Un secteur qui plaît aux Français
A noter que ce succès porte sur l’ensemble des grandes familles de produits bio avec, en premier lieu, les œufs et le poulet (+18 %), ensuite le beurre (+11 %) et finalement le lait (+10 %). En plus de cela, le bio est apparu dans des secteurs dont il était globalement absent ou dans lesquels il était faiblement implanté, tels que les plats cuisinés, les compotes en conserve, les pâtisseries pré-emballées, les laits infantiles ou encore les céréales pour le petit déjeuner.
Cette tendance du bio dans l’ensemble des produits alimentaires de base explique la croissance remarquable de ce marché depuis 2006. En effet, les Français, de plus en plus attachés à manger sainement, se tournent souvent vers les produits bio lorsqu’ils ont le choix. De ce fait, tous circuits de distribution confondus, ce sont les produits d’épicerie qui rapportent le plus de succès auprès des consommateurs (20 % des achats bio des Français), viennent ensuite les fruits et légumes (17 %), le lait et les produits laitiers (15 %) puis finalement le pain, la farine et le vin à égalité (10 %).
Cependant, et malgré l’intérêt des Français pour ce secteur, les produits bio restent largement importés en France. Le Grenelle de l’environnement qui prévoyait un objectif de 6 % de la surface agricole réservée au bio d’ici fin 2012, ne sera jamais atteint. On sera sans doute plus proche des 4 %. Ceci s’explique notamment par une disparité régionale manifeste. Alors que dans certaines zones telles que la région PACA et le Languedoc-Roussillon les terres réservées au bio représentent plus de 6 %, elles atteignent durement les 1 % pour les régions Champagne-Ardenne, Haute-Normandie, Nord-Pas-de-Calais ou Picardie.

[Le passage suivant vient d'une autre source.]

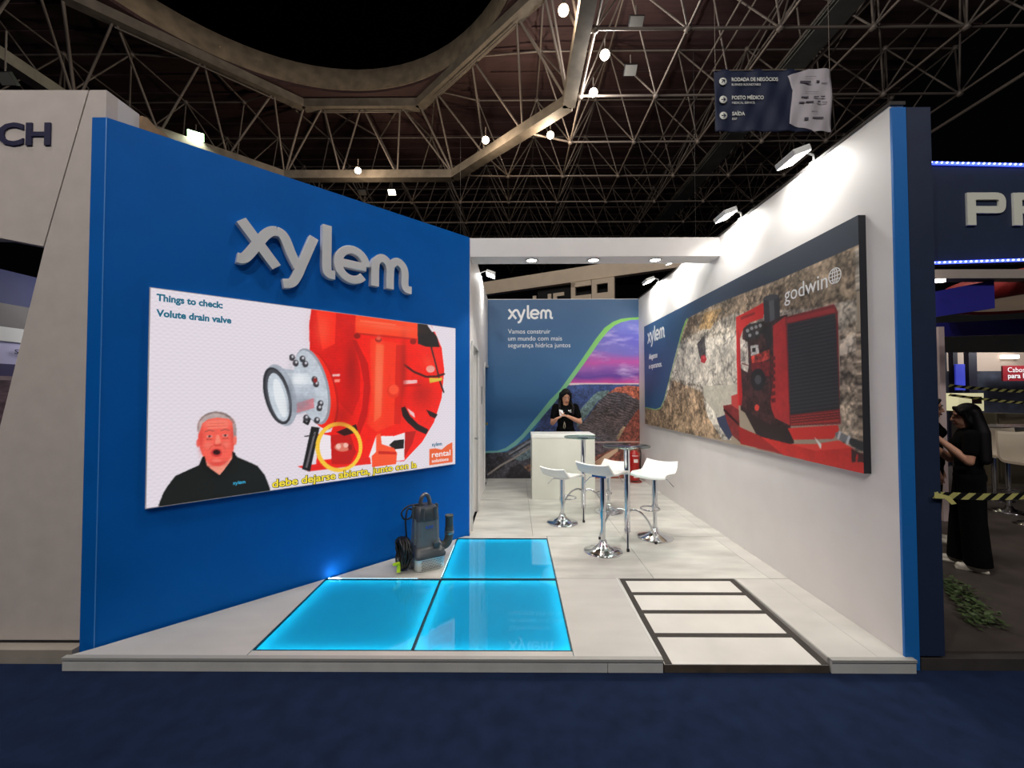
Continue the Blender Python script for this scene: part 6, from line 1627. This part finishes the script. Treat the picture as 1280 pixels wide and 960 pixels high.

Un essoufflement temporaire
La bonne tenue du marché bio va toutefois devoir faire face à la baisse du pouvoir d’achat des ménages qu’a engendré la crise économique. Selon l’étude du cabinet Xerfi début 2012, les ventes ne devraient progresser que de 5 % en 2012, 2014 et 2015 avec un sursaut de 8 % en 2013, marquant ainsi une rupture avec la période 2006-2010 et sa croissance de 10 à 20 %.
En effet, les atouts incontestés du bio, au rang desquels on trouve la santé, l’éthique ou la protection de l’environnement ne suffisent plus à rendre attractifs des produits qui restent globalement plus chers pour des consommateurs dont le portefeuille a nettement diminué. Le bio doit, par ailleurs, se mesurer au « locavorisme », c’est-à-dire au succès grandissant des produits locaux qui deviennent de sérieux concurrents.
Malgré ce ralentissement, le marché du bio reste performant. La grande distribution ne devrait donc pas lâcher le filon mais bien accroitre sa part de marché de 47 à 50 % d’ici 2015, entraînant parallèlement une chute de la filière spécialisée de près de 30 % sur la même période.
Cette dernière devrait tout miser sur l’éthique pour s’affirmer comme l’acteur le plus fiable de la filière. Concrètement, si la conjoncture économique se stabilise, le chiffre d’affaire du marché bio devrait s’élever à 4,5 milliards d’ici fin 2015, illustrant un net ralentissement mais aussi une santé qui suffirait à beaucoup d’autres secteurs en perdition.